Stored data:
>> begin
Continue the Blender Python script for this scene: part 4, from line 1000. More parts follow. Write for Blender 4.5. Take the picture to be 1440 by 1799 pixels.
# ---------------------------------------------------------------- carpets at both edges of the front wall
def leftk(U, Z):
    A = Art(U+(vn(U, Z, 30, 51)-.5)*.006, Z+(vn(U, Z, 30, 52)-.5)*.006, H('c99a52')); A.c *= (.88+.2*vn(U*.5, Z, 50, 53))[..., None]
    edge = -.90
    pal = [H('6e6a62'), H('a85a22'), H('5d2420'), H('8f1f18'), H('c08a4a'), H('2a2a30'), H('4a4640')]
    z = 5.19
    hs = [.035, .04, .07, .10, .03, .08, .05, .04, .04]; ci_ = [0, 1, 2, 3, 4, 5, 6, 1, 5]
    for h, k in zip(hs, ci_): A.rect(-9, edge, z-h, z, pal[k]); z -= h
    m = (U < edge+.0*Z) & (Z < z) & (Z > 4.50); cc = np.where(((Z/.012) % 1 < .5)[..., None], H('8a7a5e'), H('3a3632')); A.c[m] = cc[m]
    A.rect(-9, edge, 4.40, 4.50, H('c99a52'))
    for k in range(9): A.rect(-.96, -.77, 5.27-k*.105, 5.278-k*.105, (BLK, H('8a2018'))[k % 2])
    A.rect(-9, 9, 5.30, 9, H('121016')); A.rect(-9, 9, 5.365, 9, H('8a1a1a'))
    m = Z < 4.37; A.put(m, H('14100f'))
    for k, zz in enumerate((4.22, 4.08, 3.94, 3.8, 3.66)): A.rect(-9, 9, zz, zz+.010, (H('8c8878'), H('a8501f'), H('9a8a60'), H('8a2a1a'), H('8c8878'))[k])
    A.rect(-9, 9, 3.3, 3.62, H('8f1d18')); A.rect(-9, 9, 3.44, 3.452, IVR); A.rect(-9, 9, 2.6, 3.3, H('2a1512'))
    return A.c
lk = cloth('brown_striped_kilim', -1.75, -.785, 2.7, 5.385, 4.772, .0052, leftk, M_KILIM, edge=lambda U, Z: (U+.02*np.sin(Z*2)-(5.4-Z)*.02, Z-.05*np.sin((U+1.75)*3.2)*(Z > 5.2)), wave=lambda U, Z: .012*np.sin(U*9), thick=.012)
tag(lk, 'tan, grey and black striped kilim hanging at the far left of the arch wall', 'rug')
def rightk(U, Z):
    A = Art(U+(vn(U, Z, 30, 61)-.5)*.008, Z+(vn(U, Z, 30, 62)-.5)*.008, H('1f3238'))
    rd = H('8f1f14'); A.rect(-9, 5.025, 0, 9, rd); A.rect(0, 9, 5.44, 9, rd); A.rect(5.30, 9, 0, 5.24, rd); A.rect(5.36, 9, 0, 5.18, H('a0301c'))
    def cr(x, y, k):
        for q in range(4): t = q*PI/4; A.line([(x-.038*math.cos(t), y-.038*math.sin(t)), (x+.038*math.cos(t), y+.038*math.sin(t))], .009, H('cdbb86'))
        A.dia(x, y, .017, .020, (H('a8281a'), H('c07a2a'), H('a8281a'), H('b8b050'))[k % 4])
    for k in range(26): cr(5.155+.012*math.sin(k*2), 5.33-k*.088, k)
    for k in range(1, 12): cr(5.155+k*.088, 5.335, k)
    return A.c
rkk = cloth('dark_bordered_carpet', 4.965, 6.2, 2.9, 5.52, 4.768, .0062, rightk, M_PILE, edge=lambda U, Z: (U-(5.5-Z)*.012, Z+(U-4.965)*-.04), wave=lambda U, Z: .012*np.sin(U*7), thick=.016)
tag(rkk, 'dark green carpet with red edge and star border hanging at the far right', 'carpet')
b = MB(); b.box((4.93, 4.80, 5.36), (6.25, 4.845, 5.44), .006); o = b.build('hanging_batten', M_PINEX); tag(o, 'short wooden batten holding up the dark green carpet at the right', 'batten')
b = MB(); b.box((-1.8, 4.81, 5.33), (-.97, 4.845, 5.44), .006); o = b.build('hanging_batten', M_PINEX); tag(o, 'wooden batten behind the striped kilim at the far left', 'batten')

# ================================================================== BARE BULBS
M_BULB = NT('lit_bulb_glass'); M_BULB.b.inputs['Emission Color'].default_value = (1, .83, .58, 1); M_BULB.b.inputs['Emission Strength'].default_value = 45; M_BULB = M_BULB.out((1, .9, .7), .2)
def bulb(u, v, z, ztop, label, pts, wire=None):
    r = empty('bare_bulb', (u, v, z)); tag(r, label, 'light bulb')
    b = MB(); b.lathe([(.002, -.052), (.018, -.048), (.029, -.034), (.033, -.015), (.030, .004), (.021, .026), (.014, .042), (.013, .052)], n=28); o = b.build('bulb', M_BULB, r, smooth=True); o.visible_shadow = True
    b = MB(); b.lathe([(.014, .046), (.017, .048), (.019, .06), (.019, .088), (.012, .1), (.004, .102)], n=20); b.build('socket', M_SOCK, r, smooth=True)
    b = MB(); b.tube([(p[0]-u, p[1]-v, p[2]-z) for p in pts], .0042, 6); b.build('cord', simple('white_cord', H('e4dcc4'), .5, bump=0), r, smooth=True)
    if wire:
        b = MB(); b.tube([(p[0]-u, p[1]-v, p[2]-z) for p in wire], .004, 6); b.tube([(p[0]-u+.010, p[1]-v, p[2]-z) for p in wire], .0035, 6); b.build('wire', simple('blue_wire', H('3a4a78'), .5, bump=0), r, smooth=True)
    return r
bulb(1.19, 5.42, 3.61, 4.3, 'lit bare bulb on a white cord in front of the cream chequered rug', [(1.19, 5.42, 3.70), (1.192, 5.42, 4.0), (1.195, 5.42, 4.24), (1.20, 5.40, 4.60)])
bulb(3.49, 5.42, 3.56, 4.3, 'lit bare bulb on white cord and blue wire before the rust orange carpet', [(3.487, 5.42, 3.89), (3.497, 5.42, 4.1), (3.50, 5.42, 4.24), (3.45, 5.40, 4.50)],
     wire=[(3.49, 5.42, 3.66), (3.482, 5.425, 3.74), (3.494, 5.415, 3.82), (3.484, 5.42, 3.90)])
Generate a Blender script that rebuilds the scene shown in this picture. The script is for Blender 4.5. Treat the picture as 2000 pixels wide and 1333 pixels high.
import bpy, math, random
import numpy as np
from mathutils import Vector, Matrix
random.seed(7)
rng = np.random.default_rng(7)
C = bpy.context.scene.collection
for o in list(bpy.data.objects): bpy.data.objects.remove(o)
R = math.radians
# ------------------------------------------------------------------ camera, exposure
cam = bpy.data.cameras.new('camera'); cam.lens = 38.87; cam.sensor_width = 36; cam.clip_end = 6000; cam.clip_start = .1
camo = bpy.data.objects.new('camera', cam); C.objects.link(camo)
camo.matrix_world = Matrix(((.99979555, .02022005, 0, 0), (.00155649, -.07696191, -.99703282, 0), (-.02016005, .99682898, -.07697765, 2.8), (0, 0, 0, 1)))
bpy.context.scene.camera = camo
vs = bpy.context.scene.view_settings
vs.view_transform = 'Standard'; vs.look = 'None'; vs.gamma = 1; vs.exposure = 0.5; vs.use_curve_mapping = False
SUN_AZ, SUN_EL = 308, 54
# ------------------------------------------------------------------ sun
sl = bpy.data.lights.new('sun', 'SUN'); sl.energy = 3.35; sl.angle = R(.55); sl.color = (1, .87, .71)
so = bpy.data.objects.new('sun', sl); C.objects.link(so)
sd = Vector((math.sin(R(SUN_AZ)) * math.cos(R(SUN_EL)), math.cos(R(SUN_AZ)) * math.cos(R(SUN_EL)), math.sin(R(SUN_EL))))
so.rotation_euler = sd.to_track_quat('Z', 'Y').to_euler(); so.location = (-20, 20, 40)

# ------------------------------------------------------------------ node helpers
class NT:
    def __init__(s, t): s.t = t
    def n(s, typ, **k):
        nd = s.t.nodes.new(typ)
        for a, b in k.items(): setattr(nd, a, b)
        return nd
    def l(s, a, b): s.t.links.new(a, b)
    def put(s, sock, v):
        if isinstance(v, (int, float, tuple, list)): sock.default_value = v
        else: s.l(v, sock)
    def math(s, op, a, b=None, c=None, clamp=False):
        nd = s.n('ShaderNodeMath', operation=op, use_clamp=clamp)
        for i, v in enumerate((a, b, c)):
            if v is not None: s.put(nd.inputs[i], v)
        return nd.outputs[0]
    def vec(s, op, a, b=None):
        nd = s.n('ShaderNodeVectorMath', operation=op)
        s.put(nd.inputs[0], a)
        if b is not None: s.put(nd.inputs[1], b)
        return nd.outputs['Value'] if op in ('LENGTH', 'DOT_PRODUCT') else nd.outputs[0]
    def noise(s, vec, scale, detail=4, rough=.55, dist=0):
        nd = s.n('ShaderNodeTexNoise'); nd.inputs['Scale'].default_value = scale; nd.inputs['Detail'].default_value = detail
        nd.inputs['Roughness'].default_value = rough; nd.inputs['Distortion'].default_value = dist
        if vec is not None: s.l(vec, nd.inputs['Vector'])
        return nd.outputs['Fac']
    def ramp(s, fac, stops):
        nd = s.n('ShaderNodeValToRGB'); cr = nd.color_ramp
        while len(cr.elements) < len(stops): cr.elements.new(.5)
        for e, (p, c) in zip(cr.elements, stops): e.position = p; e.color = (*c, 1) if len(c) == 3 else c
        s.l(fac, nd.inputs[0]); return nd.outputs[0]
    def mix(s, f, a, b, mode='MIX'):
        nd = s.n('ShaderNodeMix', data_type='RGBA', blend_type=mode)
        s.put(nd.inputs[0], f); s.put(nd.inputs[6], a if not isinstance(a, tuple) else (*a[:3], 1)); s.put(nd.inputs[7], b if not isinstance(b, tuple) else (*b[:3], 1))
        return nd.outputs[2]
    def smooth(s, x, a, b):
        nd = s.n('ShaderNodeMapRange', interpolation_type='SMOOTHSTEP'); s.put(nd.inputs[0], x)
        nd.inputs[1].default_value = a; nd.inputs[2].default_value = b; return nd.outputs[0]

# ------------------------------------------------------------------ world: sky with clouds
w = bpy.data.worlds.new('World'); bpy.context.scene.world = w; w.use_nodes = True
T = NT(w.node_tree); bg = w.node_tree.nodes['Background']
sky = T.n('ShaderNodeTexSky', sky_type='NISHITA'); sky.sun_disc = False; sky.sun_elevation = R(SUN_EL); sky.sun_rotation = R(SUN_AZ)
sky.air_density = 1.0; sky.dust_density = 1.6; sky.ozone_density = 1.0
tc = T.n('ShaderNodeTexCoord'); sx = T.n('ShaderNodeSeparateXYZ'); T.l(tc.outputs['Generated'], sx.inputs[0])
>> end
Written exercise: Tally the lines of the preceding listing in which the word "Blender" appears; state nothing but the total.

Solution for this task: 2